Я свою жизнь испортила, загрязнила и бесповоротно загрязнила. Моя теперешняя привязанность стала поперек моей жизни, и кроме того, что отрезала мне возможность супружества, оставит на всю жизнь пятно, которое ничем не смоется. Как избавиться от этой любви — не знаю. Я очень сильно привязана, привыкла к нему, полюбила его душу, страдаю за его испорченность и радуюсь всякому проявлению еще не вполне задавленной божеской сущности в нем. Я беспрестанно пытаюсь порвать с ним всякие отношения, но он не дает мне этого сделать, и я должна сказать, что когда я с ним, мне легко и радостно и необыкновенно спокойно.

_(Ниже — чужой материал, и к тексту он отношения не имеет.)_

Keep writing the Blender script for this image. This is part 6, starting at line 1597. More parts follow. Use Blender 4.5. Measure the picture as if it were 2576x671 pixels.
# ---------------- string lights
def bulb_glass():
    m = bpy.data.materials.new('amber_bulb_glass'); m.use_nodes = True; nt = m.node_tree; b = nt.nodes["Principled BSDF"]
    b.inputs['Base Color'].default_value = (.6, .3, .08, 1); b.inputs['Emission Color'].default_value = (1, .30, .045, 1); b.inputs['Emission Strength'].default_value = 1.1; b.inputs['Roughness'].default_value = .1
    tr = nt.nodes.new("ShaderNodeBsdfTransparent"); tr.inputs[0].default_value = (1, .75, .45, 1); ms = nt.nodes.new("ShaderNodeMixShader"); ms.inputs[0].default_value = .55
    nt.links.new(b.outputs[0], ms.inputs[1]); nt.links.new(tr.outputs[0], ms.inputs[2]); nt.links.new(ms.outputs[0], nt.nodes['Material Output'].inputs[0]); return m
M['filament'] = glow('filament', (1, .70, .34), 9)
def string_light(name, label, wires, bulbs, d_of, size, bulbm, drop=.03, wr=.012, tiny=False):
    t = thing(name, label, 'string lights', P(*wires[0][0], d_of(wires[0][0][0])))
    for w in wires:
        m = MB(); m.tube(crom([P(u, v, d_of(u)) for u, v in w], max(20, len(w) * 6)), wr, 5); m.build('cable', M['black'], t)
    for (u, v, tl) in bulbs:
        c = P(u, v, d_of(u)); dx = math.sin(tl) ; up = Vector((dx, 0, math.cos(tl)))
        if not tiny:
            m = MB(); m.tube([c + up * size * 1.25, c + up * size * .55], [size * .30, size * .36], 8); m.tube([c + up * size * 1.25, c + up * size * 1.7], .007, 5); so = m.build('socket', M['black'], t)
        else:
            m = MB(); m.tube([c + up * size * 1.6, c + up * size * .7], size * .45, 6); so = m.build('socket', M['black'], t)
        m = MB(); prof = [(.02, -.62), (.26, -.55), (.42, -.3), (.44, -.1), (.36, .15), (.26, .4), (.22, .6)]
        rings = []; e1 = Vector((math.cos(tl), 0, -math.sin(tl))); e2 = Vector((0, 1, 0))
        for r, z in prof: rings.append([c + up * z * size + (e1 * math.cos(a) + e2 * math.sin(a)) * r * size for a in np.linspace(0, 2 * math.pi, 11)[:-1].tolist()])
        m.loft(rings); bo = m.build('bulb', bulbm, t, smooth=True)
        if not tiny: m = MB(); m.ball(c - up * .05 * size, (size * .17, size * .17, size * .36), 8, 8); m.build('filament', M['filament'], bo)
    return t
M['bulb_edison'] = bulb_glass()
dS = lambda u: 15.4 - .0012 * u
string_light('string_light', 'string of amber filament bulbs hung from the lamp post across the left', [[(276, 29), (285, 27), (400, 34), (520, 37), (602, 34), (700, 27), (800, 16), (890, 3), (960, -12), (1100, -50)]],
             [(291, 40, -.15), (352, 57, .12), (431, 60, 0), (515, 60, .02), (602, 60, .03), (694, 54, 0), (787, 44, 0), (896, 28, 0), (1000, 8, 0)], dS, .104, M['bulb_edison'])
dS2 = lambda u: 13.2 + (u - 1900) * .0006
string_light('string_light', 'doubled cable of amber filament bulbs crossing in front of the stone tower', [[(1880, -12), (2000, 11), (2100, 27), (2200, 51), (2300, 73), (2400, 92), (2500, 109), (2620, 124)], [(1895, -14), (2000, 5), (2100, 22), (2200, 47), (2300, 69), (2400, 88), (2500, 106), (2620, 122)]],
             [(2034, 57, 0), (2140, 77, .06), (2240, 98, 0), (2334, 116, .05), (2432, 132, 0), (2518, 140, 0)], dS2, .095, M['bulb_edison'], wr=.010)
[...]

Для него наши отношения более чистые, чем те, к которым он привык с другими женщинами, поэтому он не видит в них ничего дурного, а для меня всякий раз, как я с ним встречусь без ведома папа, это такое терзание, такое испытание, что я едва сдерживаюсь, чтобы всего не рассказать папа. Я бы это и сделала давно, если бы не боялась, во-первых, того, что папа не поверит нашей привязанности, а подумает, что это только чувственное влюбление, а во-вторых, того, что после этого он будет очень мучить меня своей подозрительностью и надзором. Мне стыдно перед его женой, перед его детьми, — хотя он и говорит, что я ничего у них не отнимаю, и хотя я знаю, что жена давно не любит и что жить с ней — это трудный подвиг. Меня огорчает, что он считает возможной другую любовь, кроме жены, и что он не щадит меня, не хочет видеть, что он мне портит жизнь. Он это говорил, но ему следовало не говорить, а подчиниться моим попыткам расстаться. Я думаю, что он этого не сделает, потому что у него твердо засела мысль, что когда его жена умрет, он женится на мне, а если он теперь порвет со мной, то я уйду от него. У меня бывает та же мысль, и это приводит меня в ужас, — это как кошмар, от которого долго после его посещения не приходишь в себя. Мне хочется наложить на себя какое-нибудь трудное, тяжелое «послушание», чтобы искупить свои тяжелые грехи, и я надеюсь для начала хоть воздержаться от близости с ним, какая была до сих пор: не буду писать ему, давать дневников, не буду видаться наедине, не буду говорить о любви и вызывать ее в нем.